**THE INPUT**:
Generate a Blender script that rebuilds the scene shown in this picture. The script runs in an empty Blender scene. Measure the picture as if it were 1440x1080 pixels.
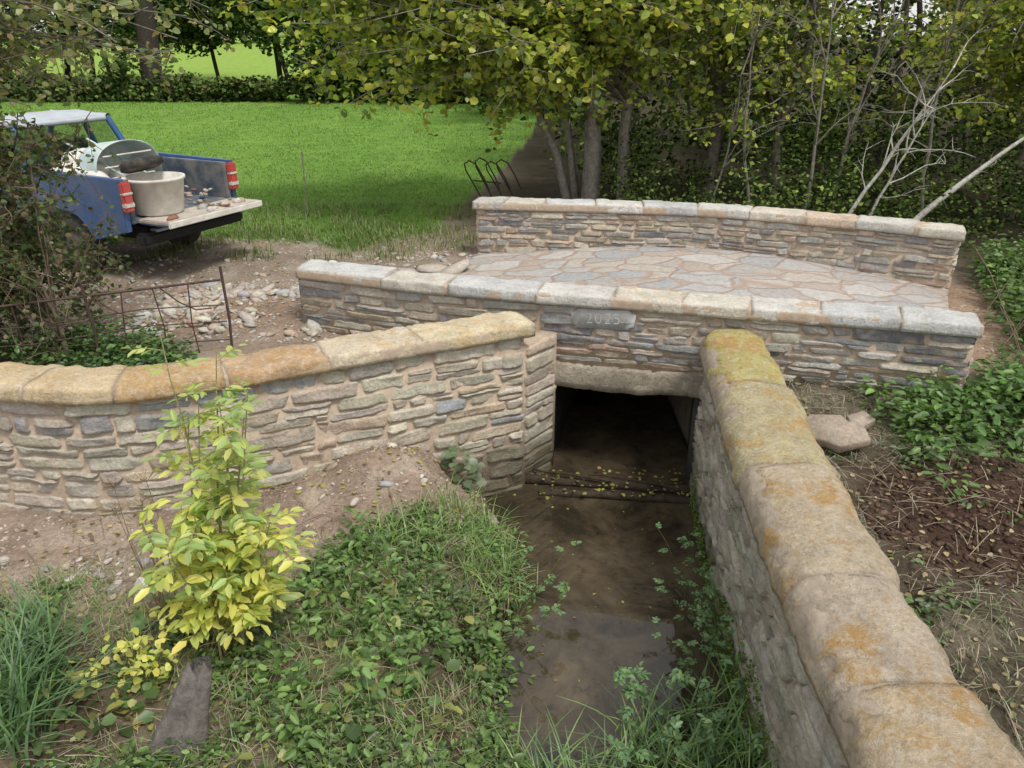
import bpy, math, random
import numpy as np
from mathutils import Vector, noise, Matrix
rng=np.random.default_rng(11); random.seed(11)
A=np.array
scene=bpy.context.scene
def link(o,parent=None):
    scene.collection.objects.link(o)
    if parent is not None: o.parent=parent
    return o
def empty(name,loc=(0,0,0),rotz=0):
    e=bpy.data.objects.new(name,None); e.location=loc; e.rotation_euler=(0,0,rotz); e.empty_display_size=.2
    return link(e)
def mk(name,V,F,mat,C=None,parent=None,smooth=False):
    V=np.asarray(V,dtype=np.float32).reshape(-1,3)
    me=bpy.data.meshes.new(name)
    if isinstance(F,np.ndarray):
        idx=F.ravel().astype(np.int32); k=F.shape[1]; n=F.shape[0]; st=np.arange(n,dtype=np.int32)*k
    else:
        n=len(F); ln=A([len(f) for f in F]); st=np.concatenate([[0],np.cumsum(ln)[:-1]]).astype(np.int32)
        idx=A([i for f in F for i in f],dtype=np.int32)
    me.vertices.add(len(V)); me.vertices.foreach_set('co',V.ravel())
    me.loops.add(len(idx)); me.loops.foreach_set('vertex_index',idx)
    me.polygons.add(n); me.polygons.foreach_set('loop_start',st)
    me.update(calc_edges=True)
    if smooth: me.polygons.foreach_set('use_smooth',np.ones(n,dtype=bool))
    if C is not None:
        C=np.asarray(C,dtype=np.float32).reshape(-1,3)
        ca=me.color_attributes.new('Col','FLOAT_COLOR','POINT')
        ca.data.foreach_set('color',np.concatenate([C,np.ones((len(C),1),np.float32)],1).ravel())
    me.validate()
    me.materials.append(mat)
    o=bpy.data.objects.new(name,me)
    return link(o,parent)
class Acc:
    def __init__(s): s.V=[];s.F=[];s.C=[];s.n=0
    def add(s,V,F,C):
        V=np.asarray(V).reshape(-1,3); C=np.asarray(C)
        if C.ndim==1: C=np.tile(C,(len(V),1))
        s.V.append(V); s.C.append(C)
        if isinstance(F,np.ndarray): s.F.extend((F+s.n).tolist())
        else: s.F.extend([[i+s.n for i in f] for f in F])
        s.n+=len(V)
    def make(s,name,mat,parent=None,smooth=False):
        return mk(name,np.concatenate(s.V),s.F,mat,np.concatenate(s.C),parent,smooth)
def hsh(i,j,s):
    v=np.sin(i*127.1+j*311.7+s*74.7)*43758.5453
    return v-np.floor(v)
def vn(x,y,s=0):
    x=np.asarray(x,float);y=np.asarray(y,float)
    i=np.floor(x);j=np.floor(y);f=x-i;g=y-j
    f=f*f*(3-2*f);g=g*g*(3-2*g)
    return (hsh(i,j,s)*(1-f)+hsh(i+1,j,s)*f)*(1-g)+(hsh(i,j+1,s)*(1-f)+hsh(i+1,j+1,s)*f)*g
def fbm(x,y,s=0,o=4):
    r=0;a=.5
    for k in range(o): r=r+a*vn(x*2**k,y*2**k,s+k); a*=.5
    return r
def sst(a,b,x):
    t=np.clip((x-a)/(b-a),0,1); return t*t*(3-2*t)
# ------------------------------------------------ materials
class N:
    def __init__(s,name):
        s.m=bpy.data.materials.new(name); s.m.use_nodes=True; s.t=s.m.node_tree; s.n=s.t.nodes; s.l=s.t.links
        s.b=s.n['Principled BSDF']; s.out=s.n['Material Output']
        s.tc=s.n.new('ShaderNodeTexCoord')
    def noise(s,scale,detail=6,rough=.6,vec=None,dist=0):
        x=s.n.new('ShaderNodeTexNoise'); x.inputs['Scale'].default_value=scale; x.inputs['Detail'].default_value=detail
        x.inputs['Roughness'].default_value=rough; x.inputs['Distortion'].default_value=dist
        s.l.new(vec if vec else s.tc.outputs['Object'],x.inputs['Vector']); return x.outputs['Fac']
    def mr(s,v,a,b,c,d):
        x=s.n.new('ShaderNodeMapRange'); s.l.new(v,x.inputs[0])
        for i,q in enumerate((a,b,c,d)): x.inputs[i+1].default_value=q
        return x.outputs[0]
    def mix(s,f,a,b,mode='MIX'):
        x=s.n.new('ShaderNodeMix'); x.data_type='RGBA'; x.blend_type=mode
        for v,i in ((f,0),(a,6),(b,7)):
            if hasattr(v,'links'): s.l.new(v,x.inputs[i])
            elif i==0: x.inputs[0].default_value=v
            else: x.inputs[i].default_value=(*v,1)
        return x.outputs[2]
    def math(s,op,a,b=0):
        x=s.n.new('ShaderNodeMath'); x.operation=op
        for i,v in enumerate((a,b)):
            if hasattr(v,'links'): s.l.new(v,x.inputs[i])
            else: x.inputs[i].default_value=v
        return x.outputs[0]
    def attr(s):
        x=s.n.new('ShaderNodeAttribute'); x.attribute_name='Col'; return x.outputs['Color']
    def bump(s,h,strength=.5,dist=.01):
        x=s.n.new('ShaderNodeBump'); x.inputs['Strength'].default_value=strength; x.inputs['Distance'].default_value=dist
        s.l.new(h,x.inputs['Height']); s.l.new(x.outputs[0],s.b.inputs['Normal']); return x.outputs[0]
    def zfac(s,z0,z1):
        x=s.n.new('ShaderNodeSeparateXYZ'); s.l.new(s.tc.outputs['Object'],x.inputs[0]); return s.mr(x.outputs[2],z0,z1,1,0)
    def base(s,c,rough=.9,spec=.3,metal=0):
        if hasattr(c,'links'): s.l.new(c,s.b.inputs['Base Color'])
        else: s.b.inputs['Base Color'].default_value=(*c,1)
        s.b.inputs['Roughness'].default_value=rough; s.b.inputs['Specular IOR Level'].default_value=spec
        s.b.inputs['Metallic'].default_value=metal
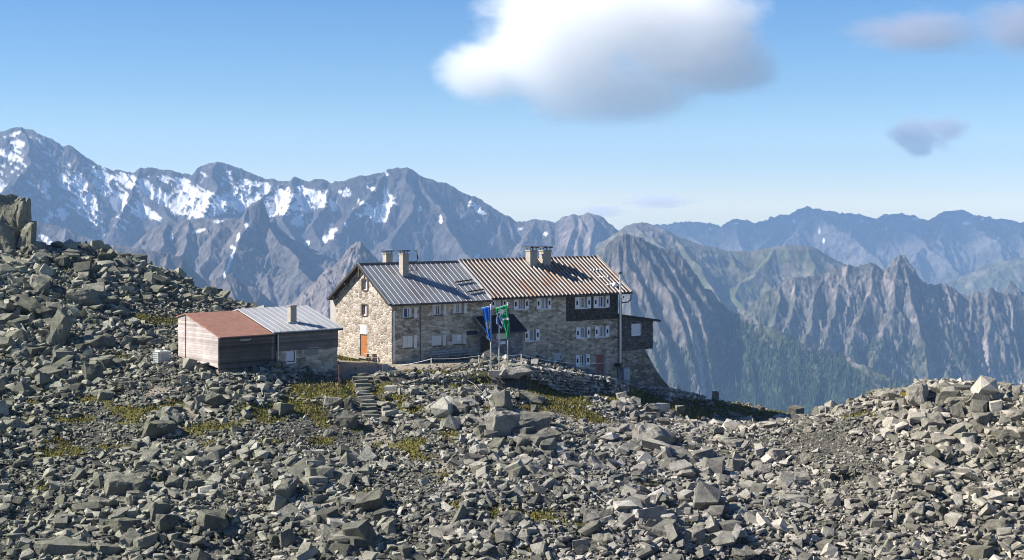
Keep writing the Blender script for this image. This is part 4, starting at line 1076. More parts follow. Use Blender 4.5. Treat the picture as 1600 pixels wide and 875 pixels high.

**DIRECTION**: Report how many lines of the records above contain the word "script", giving only the number.

**SOLVED EXERCISE**: 2